Have Your Say

Talking About Ada’itsx/Fairy Creek

A Letter to Our Labour Movement


To Our Union Siblings and Fellow Workers:

In light of the August events at Ada'itsx/Fairy Creek, we feel compelled to reach out to you regarding the shocking police violence that was unleashed on demonstrators on Saturday, August 21. As longtime union activists, we firmly believe it is everyday workers, exemplified by organized labour, who not only create the physical reality around us we call society, but in fact have the ability to change it.

The images of August 21 were utterly appalling, with people being pushed and shoved by tactical officers while others were snatched and roughly thrown to the ground. Without warning, several cans of pepper spray were used on the crowd without so much as a hint of provocation. The reason given by police was to “gain compliance.”

This immediately brings to mind the events of January 20, 2020 at the FCL (Federated Co-operative Limited) refinery in Regina. In a parallel situation, union activists there were pushed and shoved by police as tactical officers picked off individuals and slammed them into the ground for arrest. At one point the police commandeered a union vehicle and clipped a union brother as they drove through the crowd, knocking him to the pavement.


Making the Connection

We take time to write out these details, as it is important to emphasize the connection between these two events. The police violence at the Unifor 594 picket line in Regina was written off as an irrelevant labour thing at some back gate of a little-known refinery. The police violence at Ada'itsx is written off as a complicated Indigenous environmental thing at the end of some obscure logging road. Labour struggles, Indigenous struggles, and ecological priorities seem to be all too easily alibied away as unrelated subjects.

Indigenous activist Skyler Williams succinctly ties these back together when he says, “Injunctions are used almost exclusively against Indigenous Peoples and unions. It's important we have solidarity in fighting them.”

With sadness and frustration, we watch as forestry workers are played off against Indigenous and environmental activists by the very corporations that profit from their exploitation. This is framed most notably by the recent eight-month strike against Western Forest Products, triggered by the company’s attempts to compromise safety standards, reinterpret seniority rights, and shave off pension benefits. The money being made from the wanton exploitation of the forest is steeped in the alarmingly high mortality and injury rate that forestry workers are subject to under this corporate “business as usual” model.

Breaking Down the False Division

For this reason, unions have been striving to break down this false division and show that workers’ struggles, Indigenous struggles, and ecological balance are in fact intertwined.

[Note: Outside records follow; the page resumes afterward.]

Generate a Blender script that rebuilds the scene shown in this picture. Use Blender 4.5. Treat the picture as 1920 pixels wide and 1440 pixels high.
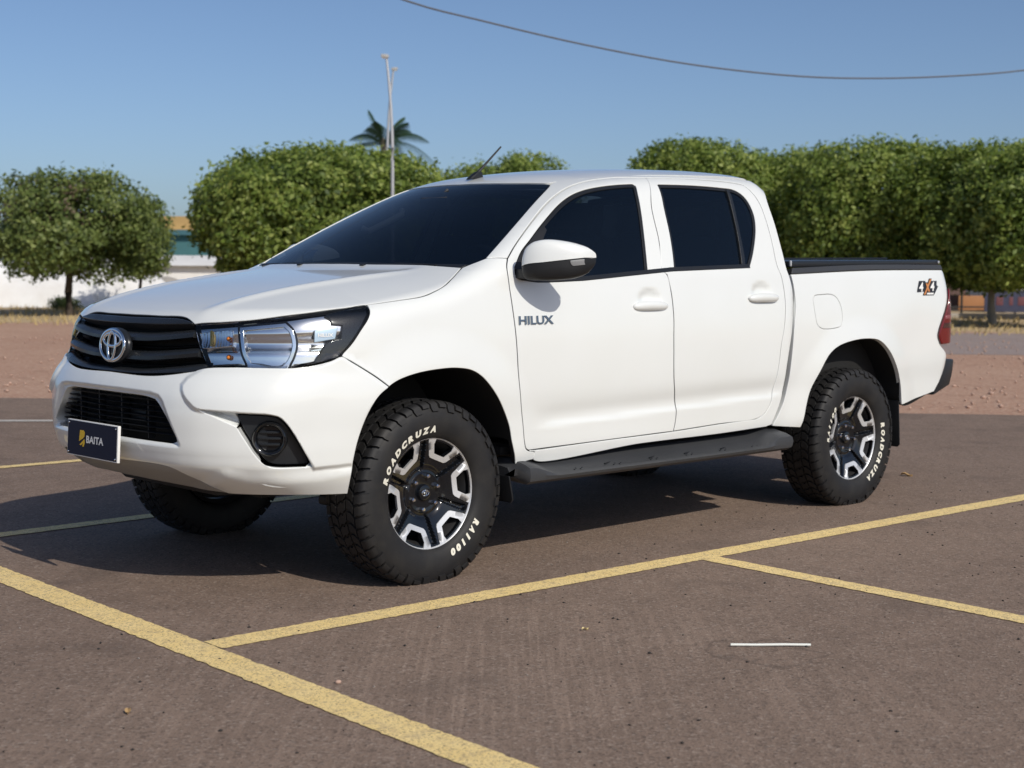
import bpy, bmesh, math, random
import numpy as np
from mathutils import Vector, Matrix
from mathutils.geometry import delaunay_2d_cdt
for o in list(bpy.data.objects): bpy.data.objects.remove(o)
S = bpy.context.scene; COL = S.collection
# ================================================================ camera
CAM_POS = (4.014, 5.497, 1.300)
cam = bpy.data.objects.new('camera', bpy.data.cameras.new('camera')); COL.objects.link(cam)
CF = Vector((-.6932, -.7165, -.0781)).normalized(); CU = Vector((-.0494, -.0610, .9969)); CR = CF.cross(CU).normalized(); CU = CR.cross(CF)
cam.matrix_world = Matrix(((CR.x, CU.x, -CF.x, CAM_POS[0]), (CR.y, CU.y, -CF.y, CAM_POS[1]), (CR.z, CU.z, -CF.z, CAM_POS[2]), (0, 0, 0, 1)))
cam.data.sensor_width = 36; cam.data.lens = 52.744; cam.data.clip_end = 3000; cam.data.clip_start = .1
cam.data.dof.use_dof = True; cam.data.dof.focus_distance = 6.3; cam.data.dof.aperture_fstop = 4.0
S.camera = cam
# ================================================================ light: clear mid-afternoon sun from the truck's left, sky behind
SUN = Vector((.15, 1.30, 1.0)).normalized()
EL = math.asin(SUN.z); AZ = math.atan2(SUN.x, SUN.y)
w = bpy.data.worlds.new('World'); S.world = w; w.use_nodes = True
nt = w.node_tree; bgn = nt.nodes['Background']
sky = nt.nodes.new('ShaderNodeTexSky'); sky.sky_type = 'NISHITA'; sky.sun_disc = False
sky.sun_elevation = EL; sky.sun_rotation = AZ; sky.altitude = 300; sky.air_density = .7; sky.dust_density = 1.75; sky.ozone_density = 3.6
nt.links.new(sky.outputs[0], bgn.inputs[0]); bgn.inputs[1].default_value = .104
sl = bpy.data.lights.new('sun', 'SUN'); sl.energy = 3.3; sl.angle = math.radians(.55); sl.color = (1.0, .94, .84)
so = bpy.data.objects.new('sun', sl); COL.objects.link(so); so.rotation_euler = SUN.to_track_quat('Z', 'Y').to_euler()
S.view_settings.view_transform = 'Standard'; S.view_settings.look = 'None'; S.view_settings.gamma = 1; S.view_settings.exposure = 0.0
try: S.view_settings.use_curve_mapping = False
except Exception: pass
S.render.engine = 'CYCLES'
# ================================================================ helpers
rnd = random.Random(7); NR = np.random.RandomState(11)
MATS = {}
def mat(name, col=(.5, .5, .5), rough=.5, metal=0., coat=0., spec=.5, trans=0., ior=1.45, emit=None):
    m = bpy.data.materials.new(name); m.use_nodes = True
    b = m.node_tree.nodes['Principled BSDF']
    b.inputs['Base Color'].default_value = (*col, 1); b.inputs['Roughness'].default_value = rough; b.inputs['Metallic'].default_value = metal
    b.inputs['Coat Weight'].default_value = coat; b.inputs['Coat Roughness'].default_value = .03; b.inputs['Specular IOR Level'].default_value = spec
    b.inputs['Transmission Weight'].default_value = trans; b.inputs['IOR'].default_value = ior
    MATS[name] = m; return m
def nodes(m): return m.node_tree.nodes, m.node_tree.links, m.node_tree.nodes['Principled BSDF']
def N(m, t, **k):
    n = m.node_tree.nodes.new(t)
    for a, v in k.items():
        if a.startswith('i_'): n.inputs[a[2:]].default_value = v
        else: setattr(n, a, v)
    return n
def noise(m, scale, detail=4, rough=.55, vec=None, dim='3D'):
    n = N(m, 'ShaderNodeTexNoise'); n.inputs['Scale'].default_value = scale; n.inputs['Detail'].default_value = detail; n.inputs['Roughness'].default_value = rough
    if vec is not None: m.node_tree.links.new(vec, n.inputs['Vector'])
    return n
def ramp(m, src, stops):
    r = N(m, 'ShaderNodeValToRGB'); e = r.color_ramp.elements
    while len(e) < len(stops): e.new(.5)
    for i, (p, c) in enumerate(stops):
        e[i].position = p; e[i].color = (c, c, c, 1) if isinstance(c, (int, float)) else (*c, 1)
    m.node_tree.links.new(src, r.inputs[0]); return r
def mixc(m, fac, a, b, typ='MIX'):
    n = N(m, 'ShaderNodeMix', data_type='RGBA', blend_type=typ); L = m.node_tree.links
    if isinstance(fac, (int, float)): n.inputs[0].default_value = fac
    else: L.new(fac, n.inputs[0])
    for s, i in ((a, 6), (b, 7)):
        if isinstance(s, tuple): n.inputs[i].default_value = (*s, 1)
        else: L.new(s, n.inputs[i])
    return n.outputs[2]
def math_(m, op, a, b=0.):
    n = N(m, 'ShaderNodeMath', operation=op); L = m.node_tree.links
    for s, i in ((a, 0), (b, 1)):
        if isinstance(s, (int, float)): n.inputs[i].default_value = s
        else: L.new(s, n.inputs[i])
    return n.outputs[0]
def bump(m, h, dist, strength=1.):
    b = N(m, 'ShaderNodeBump'); b.inputs['Distance'].default_value = dist; b.inputs['Strength'].default_value = strength
    m.node_tree.links.new(h, b.inputs['Height']); m.node_tree.links.new(b.outputs[0], m.node_tree.nodes['Principled BSDF'].inputs['Normal'])
    return b
def objc(m):
    return N(m, 'ShaderNodeTexCoord').outputs['Object']
def link(o, parent=None):
    COL.objects.link(o)
    if parent is not None: o.parent = parent
    return o
def empty(name, loc=(0, 0, 0), parent=None, rz=0.):
    o = bpy.data.objects.new(name, None); o.location = loc; o.rotation_euler = (0, 0, rz); o.empty_display_size = .2
    return link(o, parent)
def tag(o, label=None, cat=None, group=None, kind=None):
    for k, v in (('label', label), ('category', cat), ('group', group), ('kind', kind)):
        if v: o[k] = v
    return o
def mesh(name, V, Fc, m, parent=None, smooth=True, normals=None, mi=None, loc=None):
    me = bpy.data.meshes.new(name); me.from_pydata([tuple(map(float, v)) for v in V], [], [tuple(int(i) for i in f) for f in Fc])
    for q in (m if isinstance(m, (list, tuple)) else [m]): me.materials.append(q)
    if mi is not None: me.polygons.foreach_set('material_index', np.array(mi, dtype=np.int32))
    me.polygons.foreach_set('use_smooth', [smooth]*len(me.polygons))
    me.update()
    if normals is not None: me.normals_split_custom_set_from_vertices([tuple(map(float, n)) for n in normals])
    o = bpy.data.objects.new(name, me)
    if loc is not None: o.location = loc
    return link(o, parent)
def bmo(name, bm, m, parent=None, smooth=True, angle=35):
    bmesh.ops.recalc_face_normals(bm, faces=bm.faces)
    if smooth:
        for f in bm.faces: f.smooth = True
        for e in bm.edges:
            if len(e.link_faces) == 2 and e.calc_face_angle(0) > math.radians(angle): e.smooth = False
    me = bpy.data.meshes.new(name); bm.to_mesh(me); bm.free(); me.materials.append(m)
    return link(bpy.data.objects.new(name, me), parent)
def box(bm, c, s, bev=0., rot=None, seg=2):
    M = Matrix.Translation(c) @ (rot.to_4x4() if rot is not None else Matrix()) @ Matrix.Diagonal((*s, 1))
    r = bmesh.ops.create_cube(bm, size=1, matrix=M)
    if bev > 0:
        ed = list({e for v in r['verts'] for e in v.link_edges})
        bmesh.ops.bevel(bm, geom=ed, offset=bev, segments=seg, affect='EDGES', profile=.6)
def tube(bm, pts, rad, seg=8, cap=True, squash=None):
    pts = [Vector(p) for p in pts]; rings = []
    for i, p in enumerate(pts):
        t = (pts[min(i+1, len(pts)-1)]-pts[max(i-1, 0)]).normalized()
        a = t.cross(Vector((0, 0, 1)));
        if a.length < .01: a = t.cross(Vector((1, 0, 0)))
        a.normalize(); b = t.cross(a); r = rad[i] if isinstance(rad, (list, tuple)) else rad
        rings.append([bm.verts.new(p+(a*math.cos(k*2*math.pi/seg)+b*math.sin(k*2*math.pi/seg))*r) for k in range(seg)])
    for q, s in zip(rings, rings[1:]):
        for k in range(seg): bm.faces.new((q[k], q[(k+1) % seg], s[(k+1) % seg], s[k]))
    if cap: bm.faces.new(rings[0][::-1]); bm.faces.new(rings[-1])
def extrude_poly(bm, pts, vec, bev=0.):
    f = bm.faces.new([bm.verts.new(p) for p in pts])
    r = bmesh.ops.extrude_face_region(bm, geom=[f]); vs = [g for g in r['geom'] if isinstance(g, bmesh.types.BMVert)]
    bmesh.ops.translate(bm, verts=vs, vec=vec)
    if bev:
        es = list({e for v in list(f.verts)+vs for e in v.link_edges})
        bmesh.ops.bevel(bm, geom=es, offset=bev, segments=2, affect='EDGES', profile=.6)
def lathe(bm, prof, n=48, axis='Y', a0=0., a1=2*math.pi):
    """prof: (radius, offset along the axis)"""
    full = abs(a1-a0-2*math.pi) < 1e-6; rings = []
    for i in range(n if full else n+1):
        a = a0+(a1-a0)*i/n; c, s = math.cos(a), math.sin(a); ring = []
        for r, y in prof:
            ring.append(bm.verts.new((r*c, y, r*s) if axis == 'Y' else (r*c, r*s, y)))
        rings.append(ring)
    for i in range(n):
        q, s = rings[i], rings[(i+1) % len(rings)]
        for k in range(len(prof)-1): bm.faces.new((q[k], q[k+1], s[k+1], s[k]))
def text_geo(s, size=1., bold=0., shear=0.):
    c = bpy.data.curves.new('t', 'FONT'); c.body = s; c.size = size; c.offset = bold; c.shear = shear; c.resolution_u = 3; c.fill_mode = 'FRONT'
    o = bpy.data.objects.new('t', c); COL.objects.link(o)
    dg = bpy.context.evaluated_depsgraph_get(); me = o.evaluated_get(dg).to_mesh()
    V = np.array([v.co[:] for v in me.vertices]).reshape(-1, 3); Fc = [tuple(p.vertices) for p in me.polygons]
    o.evaluated_get(dg).to_mesh_clear(); bpy.data.objects.remove(o); bpy.data.curves.remove(c)
    return V[:, :2].copy(), Fc
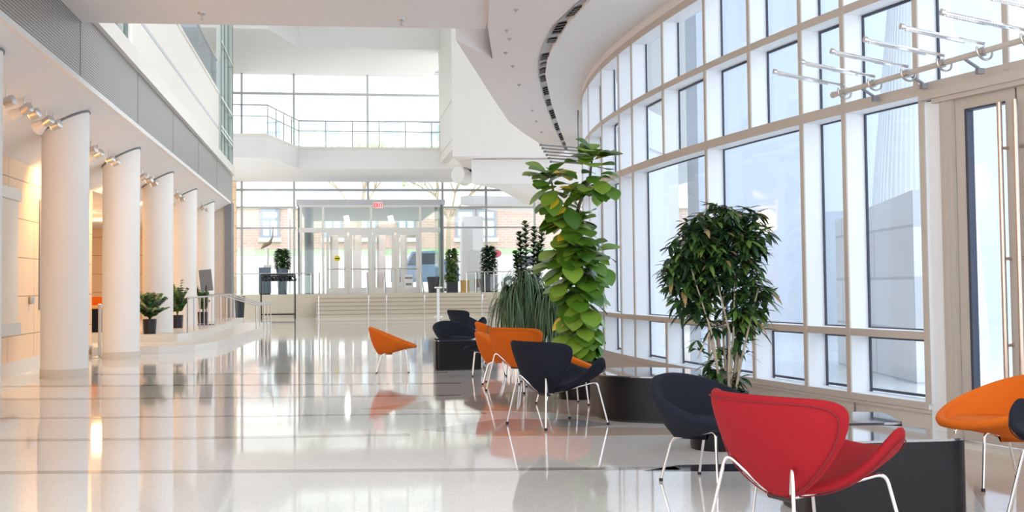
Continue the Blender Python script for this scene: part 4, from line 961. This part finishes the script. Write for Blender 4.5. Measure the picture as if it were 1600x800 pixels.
def make_slice(name, fabric, pipe):
    root = empty(name)
    J = (0, -.15, .31)
    for nm, lean, sgn, ln, off in (('seat_shell', math.radians(19), 1, .50, (0, -.125, .305)), ('back_shell', math.radians(64), -1, .48, (0, -.165, .305))):
        fn, ol = slice_shell(ln, .40, lean, off, sgn)
        m = MB(); shell_patch(m, fn, ol, (0, ln * .5), 14, 64, .062); s = m.build(nm, fabric, root, smooth=180)
        g = MB(); pts = []
        for k in range(56):
            ox, oy = ol(2 * PI * k / 56); x, y = ox * .93, ln * .5 + (oy - ln * .5) * .93; p, n = fn(x, y); pts.append(p - n * .0285)
        g.tube(pts, .0032, 5, closed=True); g.build('piping', pipe, s, smooth=180)
    for s in (-1, 1):
        g = MB(); pts = [(s * .30, -.35, .012), (s * .215, -.285, .445), (s * .06, -.16, .268), (s * .235, .225, .372), (s * .285, .30, .012)]
        g.tube(fillet(pts, .05), .0085, 10); g.build('side_frame', 'chrome', root, smooth=60)
        for q in (pts[0], pts[-1]):
            g = MB(); g.lathe([(.013, 0), (.013, .018), (.009, .024)], (q[0], q[1], 0), 10); g.build('foot', 'rubber', root)
    g = MB(); g.tube([(-.075, -.16, .268), (.075, -.16, .268)], .014, 10); g.build('joint_bar', 'black', root)
    return root
def make_tub(name, fabric, pipe):
    root = empty(name); n = 56
    def rim(a, rx, ry, off):   # a=0 is the front (+y)
        x = rx * math.sin(a); y = ry * math.cos(a); k = (1 - math.cos(a)) / 2
        return Vector((x, y + off, .375 + .255 * k ** 1.15))
    rows = []
    def ring(f): rows.append([f(2 * PI * k / n) for k in range(n)])
    def bot(a, s, z): return Vector((.20 * s * math.sin(a), .21 * s * math.cos(a) + .0, z + .035 * math.cos(a)))
    ring(lambda a: bot(a, .05, .285)); ring(lambda a: bot(a, .8, .285)); ring(lambda a: bot(a, 1.0, .297))
    for t in (.25, .5, .75, .95):
        ring(lambda a: bot(a, 1.04, .30).lerp(rim(a, .375, .335, 0) - Vector((0, 0, .03)), t) + Vector((.018 * math.sin(a), .018 * math.cos(a), 0)) * math.sin(t * PI))
    for q in range(7):
        ph = q / 6 * PI
        ring(lambda a: rim(a, .352, .312, 0) + Vector((.028 * math.cos(ph) * math.sin(a), .028 * math.cos(ph) * math.cos(a), .028 * math.sin(ph) - .014)))
    for t, w in ((.2, 1), (.45, 1), (.7, 1), (.88, 1)):
        ring(lambda a: (rim(a, .32, .28, 0) - Vector((0, 0, .02))).lerp(Vector((.245 * math.sin(a), .235 * math.cos(a) + .02, .355)), t))
    ring(lambda a: Vector((.21 * math.sin(a), .20 * math.cos(a) + .02, .345))); ring(lambda a: Vector((.02 * math.sin(a), .02 * math.cos(a) + .02, .34)))
    m = MB(); m.grid(rows, closed=True); m.build('shell', fabric, root, smooth=180)
    g = MB(); prof = []
    for r in (.02, .5, .85, .97, 1.0): prof.append([Vector((.255 * r * math.sin(2 * PI * k / n), .25 * r * math.cos(2 * PI * k / n) + .035, .392 - .03 * max(0, r - .85) / .15)) for k in range(n)])
    g.grid(prof[::-1], closed=True); c_ = g.build('seat_cushion', fabric, root, smooth=180)
    g = MB(); g.tube([Vector((.254 * math.sin(2 * PI * k / n), .249 * math.cos(2 * PI * k / n) + .035, .366)) for k in range(n)], .004, 5, closed=True); g.build('piping', pipe, c_)
    for s in (-1, 1):
        g = MB(); pts = [(s * .178, -.225, .01), (s * .15, -.155, .262), (s * .15, .185, .335), (s * .178, .22, .01)]
        g.tube(fillet(pts, .04), .0085, 10); g.build('side_frame', 'chrome', root, smooth=60)
        for q in (pts[0], pts[-1]): g = MB(); g.lathe([(.012, 0), (.012, .016), (.009, .02)], (q[0], q[1], 0), 10); g.build('foot', 'rubber', root)
    g = MB(); g.tube([(-.158, .1, .315), (.158, .1, .315)], .0075, 8); g.tube([(-.156, -.12, .268), (.156, -.12, .268)], .0075, 8); g.build('cross_bar', 'chrome', root)
    return root
def place(o, x, y, fx, fy, label, group, z=0):
    o.location = (x, y, z); o.rotation_euler = (0, 0, math.atan2(-fx, fy)); tag(o, label, 'chair', group)
GS, GT = 'two-shell lounge chairs', 'tub lounge chairs'
red = make_slice('lounge_chair', 'red', 'redpipe'); place(red, 2.07, 5.02, .94, .342, 'red two-shell lounge chair seen from behind beside the near dark table', GS)
nav = make_slice('lounge_chair', 'navy', 'navypipe'); place(nav, 1.92, 10.08, .915, .403, 'black two-shell lounge chair with its back to us before the round dark table', GS)
o = copy_tree(nav); place(o, 3.66, 5.32, -1, .05, 'black lounge chair cut off by the right edge before the orange tub chair', GS)
o = copy_tree(nav); p = pY(731, 495, 23.6); place(o, p.x, 23.6, .953, .303, 'farthest navy chair, only its back top showing over another navy chair', GS)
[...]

Not just in the general sense of shared interest in a precarious ecosphere, but also in the specific sense of workers (both Indigenous and non-Indigenous workers), Indigenous communities, and the environment all being ruthlessly exploited by a predatory logic pocketed by corporate greed.

That certain union spokespersons are now issuing appeals for injunctions to be enforced by police is a worrisome development. A trap is being set for the workers movement because it is workers themselves who are targeted by such enforcement. That these union spokespersons are also basing their appeals exclusively on allegations made by industry sources, who claim Ada’itsx defenders have shifted their “tactics,” sows more confusion still.

The situation on the ground continues to unfold. The injunction against Ada’itsx defenders was lifted on September 28, on account of officers concealing their identities and brandishing “Thin Blue Line” insignia, while using heavy-handed methods excessive enough to bring the provincial court into disrepute. A week later, the injunction was reimposed at the behest of the company interests of Teal Jones. Indigenous and environmental activists have remained committed to their practice of peaceful civil disobedience, and established an information picket line outside of the BC legislature on October 4. Industry sources have responded with spurious claims, once again, that Ada’itsx defenders are engaging in extremist tactics.


Building Solidarity

Focusing on the practical task at hand, we humbly request that you please take interest in and follow the ongoing struggle at Ada'itsx/Fairy Creek. In our current social context, we realize that asking our unions to weigh in on such matters is generally considered to be beyond their scope of practice. Out of this conflict, though, perhaps a deeper sense of purpose can be derived — a renewal of what it is that is understood to be the concern of unions. We are confident that the principles, purpose, and objectives of the labour movement are up to the task, and only ask that they are in fact applied.